Vineyard at Teliani Valley, Image by Jake Marvin Miller (flickr)

Georgia has an ancient viticultural history dating back over 5,000 years.  Archaeological excavations have uncovered a rich assortment of artifacts throughout the country.  Viticulture was the prime agricultural practice which is evidenced by the more than 500 indigenous varieties, some of which still grow as wild vines throughout.  In the early 20th century the vineyards were destroyed by Phylloxera requiring vineyards to be replanted on resistant rootstock.  Today there are 2-3 dozen varieties approved for commercial use.  Teliani Valley is located in southeast Georgia in the viticultural zone of Kakheti.  This region experiences a moderate climate and produces the majority of the fruit used in making wine.  The winery was founded in 1997 on the location of the 19th century winery of Prince Alexander Chavchavadze.  With an influx of money in 2004 from the European Bank for Reconstruction and Development they were able to build a new winery with updated equipment and to expand their vineyards.  The wine featured in this post is made from the indigenous Saperavi grape.  This grape is one of the few varieties where the pulp is red.

2010 Golan Heights Winery, Golan, Cabernet Sauvignon, Galilee –
Imported by Yarden Inc.  This wine is 100% Cabernet Sauvignon sourced from vineyards located at 400 to 1,200 meters in elevation.  It was aged for six months in American oak barrels.  The nose reveals jammy black berries.  In the mouth the flavors are fruit driven, starting with a ripe and sweet nature before becoming a touch racy with some spice.  The flavors tightened up in the finish with blue and black fruits, a pebbly texture, and round personality.  Jenn found this international styled wine to be “very drinkable.”  ** Now-2014.

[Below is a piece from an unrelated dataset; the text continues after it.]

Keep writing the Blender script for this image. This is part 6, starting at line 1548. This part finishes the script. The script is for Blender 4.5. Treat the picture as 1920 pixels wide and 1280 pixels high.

2008 Teliani Valley, Saperavi, Kakheti –
Imported by Georgian House of Greater Washington.  This wine is 100% Saperavi which was aged for three months in oak barrels.  In the mouth there were tart red citrus fruit and plenty of tannins in this lean bodied wine.  It is brighter in nature with plenty of acidity and chestnut flavors.  On the second night the flavors simplified and hardened so this is best on the first night.  ** Now-2015.